Çayhaber: Dernekçilik hayatınızda sizi etkileyen, unutamadığınız bir anınız var ise bizimle paylaşır mısınız?

A.F. Albayrak: İki örnek vereyim... Gençlerimizden birisi askere gitti. Bir gün bir mektup alıyorum. 'Dernek başkanım diyor; askerde dernek faaliyetlerimizi anlatıyorum. Bana herkes kahraman gibi bakıyor. Evime mektup yazmadan, derneğe mektup yazıyorum. Derneğimi çok özledim. Askerliğim bitince koşa koşa derneğime geleceğim...'İkincisi: Yine bir Ramazan günü, bir genç odadan içeri giriyor. Halinde bir tuhaflık var, şuur altı olmuş gibi. 'Başkanım ben intihar edeceğim ama inandığım için intihar edemiyorum.' Çok zor durumda olduğunu söylüyor, kendisine sahip çıkıyoruz. Kadın kolları ayrı ilgileniyor. Sonra kendisine işe başlatıyoruz. Bugün çok mutlu... O insanın bana yaptığı duyarlılığı hayatta hiç bir şeyden görmedim. Beni de en mutlu eden; o insanı öyle mutlu görebilmek, memnun edebilmek... Dernekçiliğin esasında binlerce insanla kazandığım sevgi ve saygıyı, biri için bir ömür bu hizmeti yapmaya değer.

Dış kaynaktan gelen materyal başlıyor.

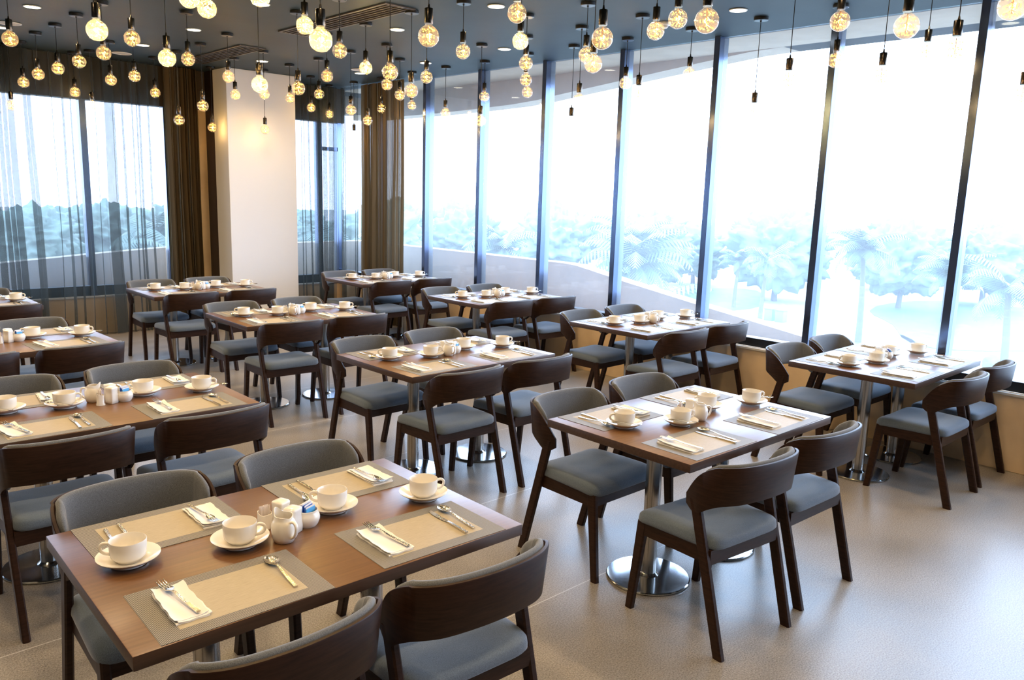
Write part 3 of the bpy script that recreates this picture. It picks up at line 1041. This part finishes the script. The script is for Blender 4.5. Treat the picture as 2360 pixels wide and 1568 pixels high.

Çayhaber: Son olarak; siz gençlerle türkü söyleyip, horon eden ender insanlardansınız. Gençlere ne tür mesajlar verirsiniz?

A.F. Albayrak: Yukarıda gençlere verdiğim değeri söyledim. Aklın adamı olmalarını, kumanda edilen değil, kendini kumanda eden, ufak şeylerle yetinmeyip hep büyük idealleri olmalarını söylüyorum. Her şeye ulaşabilecek akla ve zekâya sahip olan bu gençlerimiz asıl başarının azimde olduğunu, ne kadar çok azimli olabilirlerse o kadar çok başarılı olurlar. Bizim kuşağın 70 sene içinde kazandığımız tecrübelerimizden, aynı bedeli ödemeden bizim tecrübelerimizden yararlanmayı bilsinler. Gençlerimiz bu web siteler vasıtasıyla, diğer vasıtalarla muhakkak birbirlerini tanımalı ve birbirlerini tanıyacak bir simge oluşturmalıdırlar.